◆ **Aim**
Filter the entries below, keeping only lines with the word "finishes".

◆ **Records shown**

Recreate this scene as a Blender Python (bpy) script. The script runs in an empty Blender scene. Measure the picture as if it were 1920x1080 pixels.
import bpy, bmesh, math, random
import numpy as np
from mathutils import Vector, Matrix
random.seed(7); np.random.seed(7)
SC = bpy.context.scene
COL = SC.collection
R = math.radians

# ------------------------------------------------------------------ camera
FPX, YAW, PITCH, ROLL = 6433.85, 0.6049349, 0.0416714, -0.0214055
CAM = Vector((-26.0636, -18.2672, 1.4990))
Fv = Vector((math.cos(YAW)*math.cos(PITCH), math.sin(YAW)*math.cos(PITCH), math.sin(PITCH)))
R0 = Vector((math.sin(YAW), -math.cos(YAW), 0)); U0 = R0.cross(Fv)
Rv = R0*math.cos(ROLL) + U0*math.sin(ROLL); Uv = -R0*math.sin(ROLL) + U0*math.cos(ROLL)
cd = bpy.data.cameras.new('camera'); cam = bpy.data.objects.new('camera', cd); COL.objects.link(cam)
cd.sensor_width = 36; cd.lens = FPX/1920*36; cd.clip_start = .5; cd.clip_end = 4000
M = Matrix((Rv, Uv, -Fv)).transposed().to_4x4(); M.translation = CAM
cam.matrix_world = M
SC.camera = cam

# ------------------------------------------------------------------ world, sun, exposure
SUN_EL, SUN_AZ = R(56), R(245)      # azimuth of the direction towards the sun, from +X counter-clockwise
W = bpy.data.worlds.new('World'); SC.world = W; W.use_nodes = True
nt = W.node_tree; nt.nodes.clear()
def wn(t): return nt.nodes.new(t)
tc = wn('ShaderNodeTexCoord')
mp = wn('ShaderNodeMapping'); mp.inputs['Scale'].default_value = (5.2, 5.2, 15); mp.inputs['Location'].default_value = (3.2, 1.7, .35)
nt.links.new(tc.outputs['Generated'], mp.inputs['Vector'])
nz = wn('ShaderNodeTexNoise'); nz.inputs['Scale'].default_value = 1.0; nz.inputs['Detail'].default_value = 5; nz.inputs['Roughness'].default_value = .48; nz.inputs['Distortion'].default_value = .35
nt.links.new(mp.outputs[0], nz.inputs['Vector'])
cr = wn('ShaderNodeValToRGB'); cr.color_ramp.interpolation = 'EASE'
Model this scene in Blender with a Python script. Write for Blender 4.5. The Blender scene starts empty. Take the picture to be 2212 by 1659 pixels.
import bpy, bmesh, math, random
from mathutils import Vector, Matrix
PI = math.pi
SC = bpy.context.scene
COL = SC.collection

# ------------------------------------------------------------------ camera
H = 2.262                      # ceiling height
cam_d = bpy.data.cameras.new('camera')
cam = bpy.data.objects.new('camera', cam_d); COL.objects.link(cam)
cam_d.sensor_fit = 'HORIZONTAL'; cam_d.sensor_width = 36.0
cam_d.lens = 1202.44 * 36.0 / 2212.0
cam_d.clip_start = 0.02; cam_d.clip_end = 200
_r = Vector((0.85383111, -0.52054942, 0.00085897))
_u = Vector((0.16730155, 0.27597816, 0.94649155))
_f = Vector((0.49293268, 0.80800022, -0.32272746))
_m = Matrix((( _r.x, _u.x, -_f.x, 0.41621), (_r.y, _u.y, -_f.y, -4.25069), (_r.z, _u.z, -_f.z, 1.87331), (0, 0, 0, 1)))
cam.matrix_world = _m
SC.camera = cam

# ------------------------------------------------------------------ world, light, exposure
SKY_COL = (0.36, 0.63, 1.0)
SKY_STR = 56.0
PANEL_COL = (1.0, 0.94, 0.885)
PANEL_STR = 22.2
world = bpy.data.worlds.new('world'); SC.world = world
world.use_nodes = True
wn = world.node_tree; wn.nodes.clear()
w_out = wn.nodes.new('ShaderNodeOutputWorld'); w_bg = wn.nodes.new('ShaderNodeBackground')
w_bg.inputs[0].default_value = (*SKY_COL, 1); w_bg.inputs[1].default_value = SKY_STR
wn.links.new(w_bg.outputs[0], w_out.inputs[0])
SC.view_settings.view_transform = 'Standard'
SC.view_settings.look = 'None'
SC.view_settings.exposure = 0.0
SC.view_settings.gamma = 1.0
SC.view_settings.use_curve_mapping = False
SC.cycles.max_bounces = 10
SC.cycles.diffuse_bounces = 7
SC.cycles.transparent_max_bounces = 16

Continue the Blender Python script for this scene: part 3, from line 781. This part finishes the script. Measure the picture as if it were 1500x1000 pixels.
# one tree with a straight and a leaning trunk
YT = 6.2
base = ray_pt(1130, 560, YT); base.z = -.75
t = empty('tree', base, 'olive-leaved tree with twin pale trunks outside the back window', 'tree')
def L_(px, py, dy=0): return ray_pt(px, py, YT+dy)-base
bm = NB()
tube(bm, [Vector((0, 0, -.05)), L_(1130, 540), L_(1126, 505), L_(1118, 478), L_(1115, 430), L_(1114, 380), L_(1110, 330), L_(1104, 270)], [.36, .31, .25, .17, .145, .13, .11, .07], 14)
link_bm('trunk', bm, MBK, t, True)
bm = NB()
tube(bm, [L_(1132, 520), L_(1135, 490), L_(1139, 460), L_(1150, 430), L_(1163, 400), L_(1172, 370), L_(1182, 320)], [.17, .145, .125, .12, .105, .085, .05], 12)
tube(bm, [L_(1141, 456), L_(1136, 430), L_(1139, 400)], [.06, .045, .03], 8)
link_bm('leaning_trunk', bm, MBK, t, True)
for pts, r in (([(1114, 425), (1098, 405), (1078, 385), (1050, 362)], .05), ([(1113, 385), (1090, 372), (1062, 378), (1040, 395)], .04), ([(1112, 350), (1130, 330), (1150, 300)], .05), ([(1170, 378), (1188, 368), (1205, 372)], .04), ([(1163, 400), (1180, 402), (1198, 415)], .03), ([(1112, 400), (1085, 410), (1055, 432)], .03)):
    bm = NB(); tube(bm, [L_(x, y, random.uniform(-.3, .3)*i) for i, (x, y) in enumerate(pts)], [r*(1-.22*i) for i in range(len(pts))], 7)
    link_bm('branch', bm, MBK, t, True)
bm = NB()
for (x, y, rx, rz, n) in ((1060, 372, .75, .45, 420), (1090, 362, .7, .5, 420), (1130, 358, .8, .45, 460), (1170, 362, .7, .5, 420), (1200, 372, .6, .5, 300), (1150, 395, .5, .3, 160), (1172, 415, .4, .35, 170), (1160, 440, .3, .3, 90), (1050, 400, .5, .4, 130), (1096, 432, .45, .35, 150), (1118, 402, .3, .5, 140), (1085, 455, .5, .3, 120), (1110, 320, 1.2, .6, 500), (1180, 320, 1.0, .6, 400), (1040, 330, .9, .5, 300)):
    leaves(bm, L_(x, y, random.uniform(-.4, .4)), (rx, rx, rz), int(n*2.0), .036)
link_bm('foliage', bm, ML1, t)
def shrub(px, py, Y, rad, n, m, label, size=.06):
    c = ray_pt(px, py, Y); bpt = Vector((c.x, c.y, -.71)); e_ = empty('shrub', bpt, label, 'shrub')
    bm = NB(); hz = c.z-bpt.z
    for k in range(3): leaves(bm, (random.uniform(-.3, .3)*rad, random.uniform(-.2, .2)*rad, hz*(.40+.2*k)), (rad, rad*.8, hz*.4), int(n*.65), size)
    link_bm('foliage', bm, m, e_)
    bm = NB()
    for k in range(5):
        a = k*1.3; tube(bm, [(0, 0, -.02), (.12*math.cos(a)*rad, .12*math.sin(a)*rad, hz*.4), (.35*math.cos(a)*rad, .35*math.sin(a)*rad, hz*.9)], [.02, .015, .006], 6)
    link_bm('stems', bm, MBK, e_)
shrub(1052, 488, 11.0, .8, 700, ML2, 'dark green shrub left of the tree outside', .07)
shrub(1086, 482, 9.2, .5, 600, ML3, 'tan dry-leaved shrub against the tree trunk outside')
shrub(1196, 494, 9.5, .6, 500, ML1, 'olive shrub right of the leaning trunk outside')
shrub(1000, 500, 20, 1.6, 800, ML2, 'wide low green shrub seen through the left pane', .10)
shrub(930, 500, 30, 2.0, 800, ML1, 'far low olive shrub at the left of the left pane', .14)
==
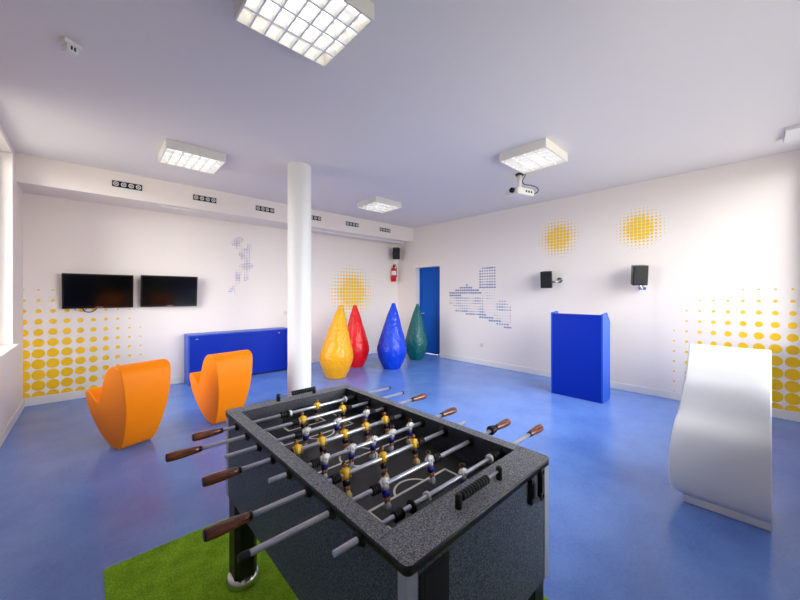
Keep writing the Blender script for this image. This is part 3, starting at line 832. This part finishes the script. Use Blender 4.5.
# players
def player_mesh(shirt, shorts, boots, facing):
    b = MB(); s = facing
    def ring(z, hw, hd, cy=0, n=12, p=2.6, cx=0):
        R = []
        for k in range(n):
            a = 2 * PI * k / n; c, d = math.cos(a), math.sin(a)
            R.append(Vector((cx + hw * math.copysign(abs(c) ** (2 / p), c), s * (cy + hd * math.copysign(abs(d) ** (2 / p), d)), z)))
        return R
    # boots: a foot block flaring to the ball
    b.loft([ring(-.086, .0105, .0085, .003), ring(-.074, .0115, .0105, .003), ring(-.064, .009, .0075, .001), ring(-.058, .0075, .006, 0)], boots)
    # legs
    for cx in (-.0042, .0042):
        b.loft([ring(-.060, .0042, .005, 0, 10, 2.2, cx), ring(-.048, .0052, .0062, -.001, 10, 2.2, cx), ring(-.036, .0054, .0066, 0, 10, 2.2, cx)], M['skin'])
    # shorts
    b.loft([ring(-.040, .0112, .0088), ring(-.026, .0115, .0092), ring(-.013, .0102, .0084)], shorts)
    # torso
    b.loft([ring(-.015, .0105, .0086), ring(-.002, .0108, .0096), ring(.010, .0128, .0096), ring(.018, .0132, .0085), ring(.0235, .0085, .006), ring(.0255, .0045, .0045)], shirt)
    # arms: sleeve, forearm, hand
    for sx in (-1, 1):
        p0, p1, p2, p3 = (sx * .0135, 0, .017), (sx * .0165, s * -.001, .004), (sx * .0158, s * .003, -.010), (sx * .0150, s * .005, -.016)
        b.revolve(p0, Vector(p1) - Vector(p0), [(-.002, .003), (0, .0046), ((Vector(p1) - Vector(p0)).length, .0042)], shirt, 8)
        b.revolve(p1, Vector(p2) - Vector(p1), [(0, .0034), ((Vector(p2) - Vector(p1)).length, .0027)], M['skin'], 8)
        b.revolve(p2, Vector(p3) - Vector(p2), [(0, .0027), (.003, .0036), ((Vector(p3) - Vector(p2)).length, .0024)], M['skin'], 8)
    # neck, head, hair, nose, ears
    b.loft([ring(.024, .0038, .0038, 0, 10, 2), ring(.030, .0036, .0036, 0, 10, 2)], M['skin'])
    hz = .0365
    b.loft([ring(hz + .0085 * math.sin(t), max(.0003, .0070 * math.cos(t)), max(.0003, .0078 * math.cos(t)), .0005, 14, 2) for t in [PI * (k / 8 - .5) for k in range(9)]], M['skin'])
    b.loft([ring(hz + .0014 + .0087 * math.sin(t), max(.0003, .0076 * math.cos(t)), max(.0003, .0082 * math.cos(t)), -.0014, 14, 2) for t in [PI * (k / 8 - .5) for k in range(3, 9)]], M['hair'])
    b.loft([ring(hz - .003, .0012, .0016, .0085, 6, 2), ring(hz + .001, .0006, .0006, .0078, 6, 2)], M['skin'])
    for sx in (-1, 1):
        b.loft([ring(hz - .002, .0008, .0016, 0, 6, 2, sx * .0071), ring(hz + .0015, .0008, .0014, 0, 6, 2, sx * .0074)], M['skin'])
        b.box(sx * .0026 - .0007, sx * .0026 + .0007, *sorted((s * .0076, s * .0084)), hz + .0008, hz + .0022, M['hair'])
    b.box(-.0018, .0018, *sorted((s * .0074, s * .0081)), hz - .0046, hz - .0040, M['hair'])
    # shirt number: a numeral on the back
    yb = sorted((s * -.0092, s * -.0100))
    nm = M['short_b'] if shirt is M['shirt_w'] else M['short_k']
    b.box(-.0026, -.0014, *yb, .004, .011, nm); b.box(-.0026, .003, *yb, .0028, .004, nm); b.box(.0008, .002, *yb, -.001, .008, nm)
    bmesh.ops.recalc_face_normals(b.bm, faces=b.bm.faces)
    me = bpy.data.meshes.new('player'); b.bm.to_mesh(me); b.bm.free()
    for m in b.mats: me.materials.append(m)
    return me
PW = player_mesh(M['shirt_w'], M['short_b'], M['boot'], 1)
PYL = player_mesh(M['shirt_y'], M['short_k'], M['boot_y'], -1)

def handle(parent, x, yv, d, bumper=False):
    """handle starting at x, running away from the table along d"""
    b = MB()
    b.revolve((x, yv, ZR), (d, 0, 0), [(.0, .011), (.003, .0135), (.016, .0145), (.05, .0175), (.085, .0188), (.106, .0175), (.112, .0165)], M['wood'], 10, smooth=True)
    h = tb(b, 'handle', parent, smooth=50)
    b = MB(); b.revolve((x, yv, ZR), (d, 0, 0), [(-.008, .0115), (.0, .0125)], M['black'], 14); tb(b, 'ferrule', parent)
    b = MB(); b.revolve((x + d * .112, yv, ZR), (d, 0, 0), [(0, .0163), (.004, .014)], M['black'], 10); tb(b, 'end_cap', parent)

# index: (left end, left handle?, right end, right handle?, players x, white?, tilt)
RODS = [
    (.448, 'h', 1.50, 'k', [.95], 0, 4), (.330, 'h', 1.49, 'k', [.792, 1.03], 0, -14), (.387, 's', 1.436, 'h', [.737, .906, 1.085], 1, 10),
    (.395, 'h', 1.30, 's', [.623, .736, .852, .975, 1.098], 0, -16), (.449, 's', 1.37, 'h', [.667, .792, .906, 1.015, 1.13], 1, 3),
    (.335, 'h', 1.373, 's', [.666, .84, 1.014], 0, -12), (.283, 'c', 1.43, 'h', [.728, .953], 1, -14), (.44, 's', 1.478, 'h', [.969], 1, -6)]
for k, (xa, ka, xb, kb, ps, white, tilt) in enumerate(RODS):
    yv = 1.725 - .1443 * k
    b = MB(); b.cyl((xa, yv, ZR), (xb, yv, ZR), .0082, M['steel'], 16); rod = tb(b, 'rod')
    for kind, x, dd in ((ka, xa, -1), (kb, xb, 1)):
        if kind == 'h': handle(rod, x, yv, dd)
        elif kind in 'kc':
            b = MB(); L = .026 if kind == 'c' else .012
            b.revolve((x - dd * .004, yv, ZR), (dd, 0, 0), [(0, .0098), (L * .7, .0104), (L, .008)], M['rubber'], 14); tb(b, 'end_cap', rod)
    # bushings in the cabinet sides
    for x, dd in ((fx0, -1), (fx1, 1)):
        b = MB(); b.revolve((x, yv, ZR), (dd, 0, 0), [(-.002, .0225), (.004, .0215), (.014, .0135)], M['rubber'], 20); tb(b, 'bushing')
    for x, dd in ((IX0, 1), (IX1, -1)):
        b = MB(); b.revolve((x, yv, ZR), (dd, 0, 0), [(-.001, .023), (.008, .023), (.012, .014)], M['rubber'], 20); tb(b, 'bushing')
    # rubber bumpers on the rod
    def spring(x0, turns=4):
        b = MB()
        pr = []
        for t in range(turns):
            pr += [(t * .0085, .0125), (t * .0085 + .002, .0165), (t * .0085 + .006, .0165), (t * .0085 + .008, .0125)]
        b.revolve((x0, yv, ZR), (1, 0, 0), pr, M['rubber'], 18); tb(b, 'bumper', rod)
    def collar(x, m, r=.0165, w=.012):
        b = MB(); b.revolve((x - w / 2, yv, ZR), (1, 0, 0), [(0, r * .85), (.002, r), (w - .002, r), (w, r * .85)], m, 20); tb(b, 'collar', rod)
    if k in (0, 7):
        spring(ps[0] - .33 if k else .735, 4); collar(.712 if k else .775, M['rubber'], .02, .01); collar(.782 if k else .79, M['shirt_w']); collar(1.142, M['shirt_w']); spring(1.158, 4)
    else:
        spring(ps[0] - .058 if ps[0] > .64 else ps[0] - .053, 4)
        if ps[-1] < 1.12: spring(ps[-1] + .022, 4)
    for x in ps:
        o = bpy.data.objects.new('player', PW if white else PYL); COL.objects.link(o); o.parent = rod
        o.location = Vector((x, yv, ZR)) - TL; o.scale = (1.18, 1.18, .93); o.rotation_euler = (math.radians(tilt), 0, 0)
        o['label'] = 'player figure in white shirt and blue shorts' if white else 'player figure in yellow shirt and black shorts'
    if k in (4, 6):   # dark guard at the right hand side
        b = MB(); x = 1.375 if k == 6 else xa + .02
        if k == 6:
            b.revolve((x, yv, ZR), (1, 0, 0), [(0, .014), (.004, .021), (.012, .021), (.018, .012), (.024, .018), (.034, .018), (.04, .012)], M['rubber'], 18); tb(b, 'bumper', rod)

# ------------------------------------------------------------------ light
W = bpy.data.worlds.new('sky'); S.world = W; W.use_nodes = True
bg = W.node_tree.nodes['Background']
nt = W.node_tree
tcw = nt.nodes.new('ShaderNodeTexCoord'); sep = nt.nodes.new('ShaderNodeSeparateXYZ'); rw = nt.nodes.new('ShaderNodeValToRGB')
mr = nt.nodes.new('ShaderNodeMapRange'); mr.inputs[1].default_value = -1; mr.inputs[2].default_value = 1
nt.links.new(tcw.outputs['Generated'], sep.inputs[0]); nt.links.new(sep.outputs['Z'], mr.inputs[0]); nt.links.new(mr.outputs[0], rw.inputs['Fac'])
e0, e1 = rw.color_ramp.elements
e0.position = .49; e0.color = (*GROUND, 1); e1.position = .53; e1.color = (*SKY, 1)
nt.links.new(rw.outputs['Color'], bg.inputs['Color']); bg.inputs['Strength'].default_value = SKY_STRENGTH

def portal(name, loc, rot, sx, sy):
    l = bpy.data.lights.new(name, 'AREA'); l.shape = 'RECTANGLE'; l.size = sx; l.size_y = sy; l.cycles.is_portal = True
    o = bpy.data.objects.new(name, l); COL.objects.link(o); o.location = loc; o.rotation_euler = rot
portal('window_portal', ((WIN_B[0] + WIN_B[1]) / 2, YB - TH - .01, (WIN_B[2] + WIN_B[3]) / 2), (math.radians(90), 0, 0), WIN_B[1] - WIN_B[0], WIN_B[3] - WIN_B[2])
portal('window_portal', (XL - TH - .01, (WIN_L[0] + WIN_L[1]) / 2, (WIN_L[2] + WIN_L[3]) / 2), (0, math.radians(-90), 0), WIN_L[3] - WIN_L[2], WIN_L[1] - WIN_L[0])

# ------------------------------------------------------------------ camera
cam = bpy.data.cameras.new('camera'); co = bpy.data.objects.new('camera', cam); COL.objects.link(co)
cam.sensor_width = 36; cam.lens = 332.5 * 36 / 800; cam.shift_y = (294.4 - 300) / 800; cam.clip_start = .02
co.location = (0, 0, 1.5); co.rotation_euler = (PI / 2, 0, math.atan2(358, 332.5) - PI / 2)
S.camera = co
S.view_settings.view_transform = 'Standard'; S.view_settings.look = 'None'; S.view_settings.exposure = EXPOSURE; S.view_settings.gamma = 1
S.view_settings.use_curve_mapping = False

◆ **Solution to the exercise**
Continue the Blender Python script for this scene: part 3, from line 781. This part finishes the script. Measure the picture as if it were 1500x1000 pixels.
Keep writing the Blender script for this image. This is part 3, starting at line 832. This part finishes the script. Use Blender 4.5.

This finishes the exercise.